This thread is no good without pics!
Yayyyyy!
awwwww . . .
Yay again. I hope. I don’t suppose you can talk the Nextdoor person into sending us pictures?
I’m glad you found a place for him!
Oh well done, @aurora_maire! You are a hero.
Yeah, pictures aren’t happening. The only time I got a good look at it was when I originally picked it up out of the pile of branches where I found it, when I got it off the engine this morning and when I grabbed it from behind a bookcase to put it in a box earlier. Hiding is its thing. I would imagine that it is hiding right now at its new home. All I know is that it is a little gray fuzzball.
I do hope that being in a permanent situation will help it calm down in the next few days. That little thing has been through too much trauma since Friday.
That reads a little differently than you probably intended.
Glad to hear the OP’s kitten got out.
I had a kitten hide in an engine compartment once.

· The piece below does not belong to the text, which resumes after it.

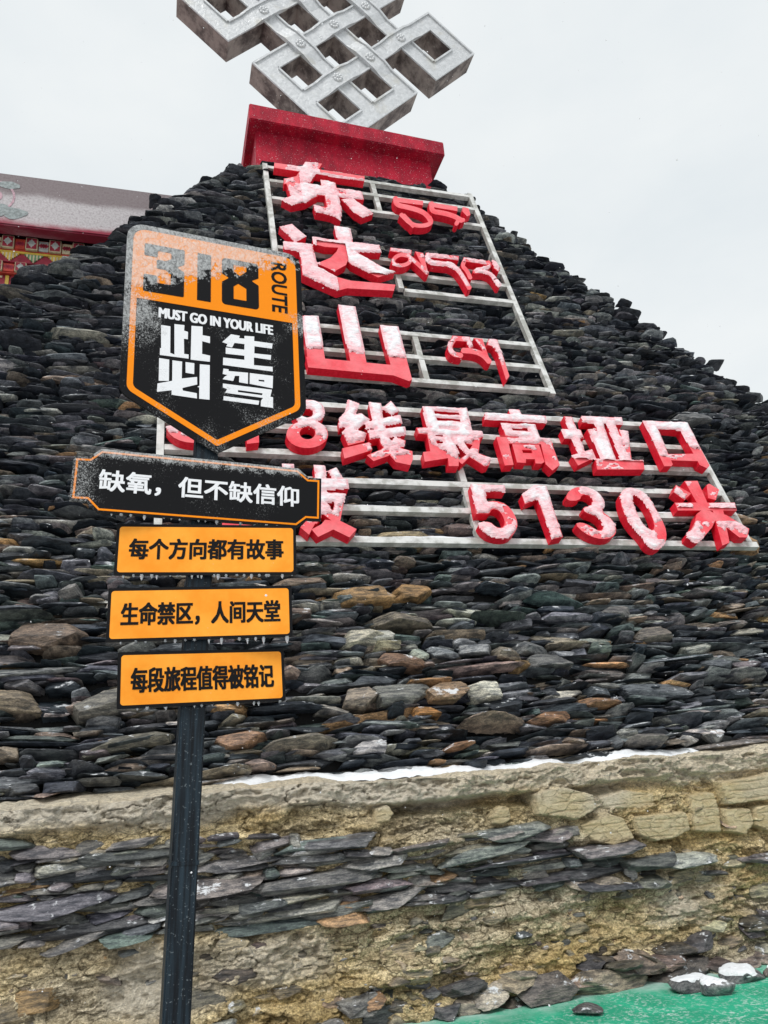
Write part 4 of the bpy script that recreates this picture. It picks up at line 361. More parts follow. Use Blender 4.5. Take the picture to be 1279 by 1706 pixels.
 '3':([[(2.448,2.78),(2.504,2.824),(2.567,2.853),(2.636,2.865),(2.703,2.858),(2.767,2.832),(2.812,2.792),(2.836,2.736),(2.844,2.683),(2.836,2.632),(2.815,2.585),(2.78,2.543),(2.782,2.502),(2.82,2.463),(2.844,2.412),(2.857,2.35),(2.851,2.29),(2.826,2.233),(2.784,2.19),(2.725,2.162),(2.661,2.15),(2.593,2.155),(2.53,2.174),(2.473,2.207),(2.427,2.254),(2.394,2.313),(2.399,2.35),(2.442,2.362),(2.486,2.356),(2.533,2.333),(2.57,2.306),(2.598,2.276),(2.629,2.263),(2.663,2.265),(2.689,2.287),(2.707,2.33),(2.707,2.375),(2.689,2.424),(2.647,2.462),(2.579,2.489),(2.547,2.521),(2.55,2.557),(2.581,2.58),(2.639,2.588),(2.681,2.613),(2.706,2.655),(2.711,2.692),(2.697,2.724),(2.669,2.744),(2.627,2.752),(2.59,2.733),(2.558,2.687),(2.504,2.663),(2.426,2.661),(2.395,2.684),(2.412,2.733)]],[]),
 '0':([[(3.083,2.759),(3.117,2.803),(3.16,2.838),(3.212,2.864),(3.271,2.87),(3.337,2.855),(3.39,2.824),(3.429,2.775),(3.452,2.709),(3.458,2.624),(3.466,2.522),(3.475,2.404),(3.468,2.304),(3.445,2.224),(3.41,2.155),(3.363,2.098),(3.309,2.055),(3.248,2.027),(3.198,2.026),(3.158,2.054),(3.135,2.095),(3.128,2.151),(3.106,2.218),(3.067,2.296),(3.041,2.384),(3.03,2.483),(3.035,2.583),(3.056,2.686)]],[[(3.26,2.776),(3.287,2.765),(3.315,2.733),(3.346,2.68),(3.362,2.603),(3.366,2.501),(3.359,2.414),(3.342,2.339),(3.316,2.293),(3.279,2.275),(3.248,2.284),(3.221,2.321),(3.204,2.384),(3.197,2.474),(3.198,2.561),(3.205,2.644),(3.218,2.71),(3.237,2.758)]]),
 '米':([[(3.886,2.943),(4.033,2.821),(3.898,2.719),(3.801,2.832)],[(4.031,3.009),(4.216,3.021),(4.192,2.69),(4.048,2.686)],[(4.313,2.961),(4.36,2.983),(4.454,2.896),(4.328,2.734),(4.238,2.76)],[(3.749,2.676),(4.574,2.703),(4.541,2.586),(3.741,2.563)],[(4.062,2.577),(4.173,2.57),(4.212,2.524),(4.179,2.439),(4.078,2.33),(3.912,2.201),(3.812,2.131),(3.772,2.117),(3.73,2.134),(3.685,2.182),(3.707,2.238),(3.795,2.302),(3.881,2.395),(3.965,2.517)],[(4.211,2.586),(4.355,2.59),(4.207,2.125),(4.093,2.084)],[(4.229,2.567),(4.361,2.514),(4.572,2.322),(4.482,2.201),(4.376,2.199),(4.241,2.38)]],[]),
 '拔':([[(-.33,3.027),(-.221,3.023),(-.226,2.857),(-.333,2.852)],[(-.192,2.953),(-.105,3.003),(-.049,2.86),(-.15,2.848)],[(-.344,2.857),(-.004,2.852),(-.011,2.733),(-.36,2.691)],[(-.361,2.681),(-.052,2.659),(-.146,2.323),(-.214,2.308),(-.319,2.415),(-.39,2.404)],[(-.23,2.362),(-.139,2.319),(0.003,2.227),(-.08,2.127),(-.225,2.218)],[(-.292,2.333),(-.169,2.318),(-.225,2.218),(-.382,2.127),(-.434,2.214),(-.334,2.278)],[(-.466,2.325),(-.369,2.318),(-.404,2.268),(-.465,2.152),(-.539,2.238)],[(-.358,2.715),(-.287,2.717),(-.325,2.36),(-.38,2.282),(-.467,2.32)],[(-.647,3.026),(-.534,3.027),(-.579,2.264),(-.664,2.262)],[(-.738,2.815),(-.435,2.808),(-.442,2.731),(-.744,2.728)],[(-.76,2.494),(-.455,2.597),(-.462,2.522),(-.766,2.403)]],[[(-.26,2.547),(-.17,2.554),(-.205,2.446)]]),
 '海':([[(-1.533,2.866),(-1.447,2.925),(-1.326,2.807),(-1.412,2.748)],[(-1.55,2.659),(-1.481,2.718),(-1.361,2.614),(-1.438,2.555)],[(-1.533,2.237),(-1.43,2.2),(-1.309,2.466),(-1.395,2.496)],[(-1.189,2.94),(-1.103,2.91),(-1.206,2.703),(-1.292,2.74)],[(-1.189,2.792),(-.69,2.792),(-.69,2.866),(-1.189,2.866)],[(-1.206,2.644),(-.742,2.644),(-.742,2.711),(-1.206,2.711)],[(-.828,2.215),(-.742,2.215),(-.742,2.711),(-.828,2.711)],[(-1.309,2.466),(-.69,2.466),(-.69,2.533),(-1.309,2.533)],[(-1.206,2.244),(-.793,2.244),(-.793,2.311),(-1.206,2.311)],[(-1.206,2.711),(-1.12,2.711),(-1.172,2.244),(-1.258,2.244)],[(-1.034,2.555),(-.948,2.555),(-.948,2.629),(-1.034,2.629)],[(-1.034,2.348),(-.948,2.348),(-.948,2.437),(-1.034,2.437)]],[]),
 '3b':([[(-1.712,3.893),(-1.659,3.937),(-1.599,3.966),(-1.533,3.978),(-1.47,3.971),(-1.409,3.945),(-1.366,3.905),(-1.343,3.849),(-1.336,3.795),(-1.343,3.744),(-1.363,3.697),(-1.397,3.655),(-1.395,3.614),(-1.359,3.575),(-1.336,3.524),(-1.323,3.462),(-1.329,3.401),(-1.353,3.344),(-1.393,3.301),(-1.449,3.273),(-1.51,3.261),(-1.574,3.266),(-1.634,3.285),(-1.688,3.318),(-1.732,3.365),(-1.763,3.424),(-1.758,3.462),(-1.718,3.474),(-1.676,3.468),(-1.631,3.445),(-1.596,3.417),(-1.569,3.387),(-1.54,3.374),(-1.508,3.376),(-1.483,3.398),(-1.466,3.442),(-1.466,3.487),(-1.483,3.536),(-1.523,3.574),(-1.587,3.601),(-1.618,3.633),(-1.615,3.669),(-1.586,3.692),(-1.53,3.7),(-1.491,3.725),(-1.467,3.767),(-1.462,3.805),(-1.475,3.837),(-1.502,3.857),(-1.542,3.865),(-1.577,3.846),(-1.607,3.8),(-1.659,3.775),(-1.733,3.773),(-1.762,3.796),(-1.746,3.846)]],[]),
 '1b':([[(-1.151,3.862),(-.977,3.998),(-.844,3.994),(-.862,3.308),(-.984,3.281),(-.993,3.812),(-1.153,3.735)]],[])}
# block characters of the shield, metres
SHD = {'ci':[[(-.216,-.072),(-.181,-.072),(-.179,-.189),(-.163,-.194),(-.166,-.059),(-.128,-.057),(-.129,-.082),(-.114,-.085),(-.114,-.118),(-.129,-.118),(-.127,-.185),(-.11,-.185),(-.11,-.203),(-.217,-.204),(-.217,-.174),(-.213,-.174)],[(-.101,-.055),(-.058,-.051),(-.058,-.09),(-.029,-.091),(-.029,-.121),(-.059,-.117),(-.059,-.174),(-.028,-.177),(-.029,-.204),(-.102,-.206)]],
 'bi':[[(-.219,-.218),(-.182,-.219),(-.181,-.31),(-.218,-.315)],[(-.17,-.22),(-.134,-.22),(-.134,-.293),(-.077,-.278),(-.076,-.31),(-.131,-.333),(-.129,-.344),(-.077,-.348),(-.076,-.37),(-.17,-.367),(-.17,-.348),(-.223,-.362),(-.222,-.327),(-.169,-.308)],[(-.121,-.22),(-.088,-.22),(-.088,-.267),(-.12,-.266)],[(-.067,-.221),(-.029,-.219),(-.029,-.369),(-.068,-.37),(-.068,-.322),(-.075,-.32),(-.067,-.314)]],
 'sheng':[[(0.054,-.066),(0.089,-.067),(0.086,-.078),(0.108,-.077),(0.108,-.064),(0.148,-.06),(0.147,-.081),(0.223,-.08),(0.22,-.104),(0.148,-.105),(0.147,-.138),(0.216,-.135),(0.214,-.157),(0.145,-.157),(0.145,-.192),(0.221,-.188),(0.221,-.209),(0.022,-.21),(0.023,-.177),(0.107,-.174),(0.107,-.155),(0.033,-.158),(0.033,-.13),(0.107,-.128),(0.108,-.102),(0.068,-.103),(0.058,-.126),(0.035,-.124),(0.04,-.113),(0.019,-.108)]],
 'jia':[[(0.024,-.226),(0.044,-.226),(0.044,-.234),(0.121,-.23),(0.12,-.279),(0.085,-.277),(0.086,-.249),(0.069,-.251),(0.062,-.275),(0.021,-.273),(0.028,-.262),(0.04,-.252),(0.021,-.25)],[(0.128,-.23),(0.222,-.229),(0.219,-.285),(0.127,-.278)],[(0.022,-.292),(0.216,-.292),(0.209,-.324),(0.22,-.325),(0.219,-.372),(0.17,-.371),(0.171,-.347),(0.18,-.333),(0.03,-.331),(0.039,-.314),(0.022,-.309)],[(0.025,-.346),(0.164,-.348),(0.161,-.366),(0.024,-.364)]],
 'jiah':[[(0.163,-.254),(0.186,-.253),(0.186,-.261),(0.163,-.261)],[(0.081,-.312),(0.178,-.313),(0.176,-.322),(0.08,-.321)]]}

# ------------------------------------------------------------------ object helpers
def link(o, parent=None, basis=None):
    COL.objects.link(o)
    if parent is not None: o.parent = parent
    if basis is not None: o.matrix_basis = basis
    return o
def tag(o, label=None, cat=None, group=None, kind=None):
    for k, v in (('label', label), ('category', cat), ('group', group), ('kind', kind)):
        if v: o[k] = v
    return o
def empty(name, basis, label, cat, group=None):
    o = bpy.data.objects.new(name, None); o.empty_display_size = .2
    return tag(link(o, None, basis), label, cat, group)
def mobj(name, v, f, mats, parent=None, basis=None, midx=None, smooth=False):
    me = bpy.data.meshes.new(name)
    me.from_pydata([tuple(map(float, p)) for p in v], [], [tuple(map(int, q)) for q in f])
    for m in (mats if isinstance(mats, (list, tuple)) else [mats]): me.materials.append(m)
    if midx is not None: me.polygons.foreach_set('material_index', np.array(midx, np.int32))
    if smooth: me.polygons.foreach_set('use_smooth', np.ones(len(me.polygons), bool))
    me.update()
    return link(bpy.data.objects.new(name, me), parent, basis)
def tri_mesh(name, v, tris, mat, parent=None, basis=None, smooth=False, attrs=None):
    """fast path for big triangle / quad arrays"""
    v = np.asarray(v, np.float32); tris = np.asarray(tris, np.int32); k = tris.shape[1]
    me = bpy.data.meshes.new(name)
    me.vertices.add(len(v)); me.vertices.foreach_set('co', v.ravel())
    me.loops.add(tris.size); me.loops.foreach_set('vertex_index', tris.ravel())
    me.polygons.add(len(tris)); me.polygons.foreach_set('loop_start', np.arange(0, tris.size, k, dtype=np.int32))
    me.polygons.foreach_set('use_smooth', np.full(len(tris), smooth, bool))
    me.materials.append(mat)
    for an, (typ, arr) in (attrs or {}).items():
        a = me.attributes.new(an, typ, 'POINT')
        a.data.foreach_set('color' if typ == 'FLOAT_COLOR' else 'value', np.asarray(arr, np.float32).ravel())
    me.update(calc_edges=True); me.validate()
    return link(bpy.data.objects.new(name, me), parent, basis)
class MB:
    def __init__(s): s.v = []; s.f = []; s.m = []
    def add(s, v, f, m=0):
        k = len(s.v); s.v += [tuple(p) for p in v]; s.f += [tuple(i + k for i in q) for q in f]; s.m += [m] * len(f)
    def box(s, a, b, m=0):
        x0, y0, z0 = a; x1, y1, z1 = b
        s.add([(x0, y0, z0), (x1, y0, z0), (x1, y1, z0), (x0, y1, z0), (x0, y0, z1), (x1, y0, z1), (x1, y1, z1), (x0, y1, z1)],
              [(0, 3, 2, 1), (4, 5, 6, 7), (0, 1, 5, 4), (1, 2, 6, 5), (2, 3, 7, 6), (3, 0, 4, 7)], m)
    def build(s, name, mats, parent=None, basis=None, bevel=0, smooth=False):
        o = mobj(name, s.v, s.f, mats, parent, basis, s.m if any(s.m) else None, smooth)
        if bevel:
            bm = bmesh.new(); bm.from_mesh(o.data)
            bmesh.ops.bevel(bm, geom=bm.edges[:], offset=bevel, segments=2, affect='EDGES', clamp_overlap=True)
            bm.to_mesh(o.data); bm.free()
        return o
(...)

It got wedged in tehre good and it was the devil to lay on the ground under the truck, reach up between the big metal bits and get ahold of enough very scared cat to drag it out. We tried the coaxing and food first of course but 24 hours later we figured we had to get vigorous or it was gonna dehydrate in there.
We gave it to a neighbor and it had a normal catly life after that rough start.
Hadn’t thought about that little adventure in a very long time. Would have been about 1986. And yes, once we got it out it was adorable despite the grease & grunge in its fur.
We lived on a farm that had barn cats. There were new kittens every Spring.
One year my wife drove to work and at break time someone asked her if she saw the kittens in the parking lot. Three cats had climbed into spaces on her car and held on at highway speeds.
They were all caught and made the trip home in a box inside the car.
Our girls were so happy to get their kittens back.
On a somewhat related issue, somebody dropped off a pet rabbit at my parents’ house a few years back. They didn’t make a pet out of it but my mother would put food out for it, so it settled in around their house (as I recall, it liked staying under their porch).
It didn’t go under my parents’ cars and anyone else’s. But for some reason it liked my car and would often crawl under my car when I was visiting them. I had to always check under my car when I was leaving to see if the rabbit was there and I needed to chase it out before driving away. At least it was easy to spot because it was huge.
I’ve got a good friend who drives truck for a company supplying feed to farmers. Once when he made a stop he discovered a cat clinging to the underside of the truck.
He likes cats, pays attention to them, and recognized this one as belonging on the farm he’d previously stopped at. The cat got a ride back there – very much inside the cab of the truck.
Now that l have done the sweet story, it’s time for some horrible.
I was getting gas one summer day and the smell coming from the front of the car was eye watering. I think we all know what death smells like, but this was hot death.
I opened the hood, and saw the remains of a cat on top of the engine. The cat got its face in the fan and it was torn up. I can still see the white lower jaw and teeth that were hanging on by a thread of flesh.
I drove back to the farm and parked next to the burning barrel. Used a pliers to fish the carcass out from the hoses, cables, and linkage.
I was glad the kids were still in school so they didn’t have to join me in the horror fest.
Sorry.
Darwin’s a harsh Master.
Always has been; always will be.
Shame you personally got to “help” Darwin along with that one.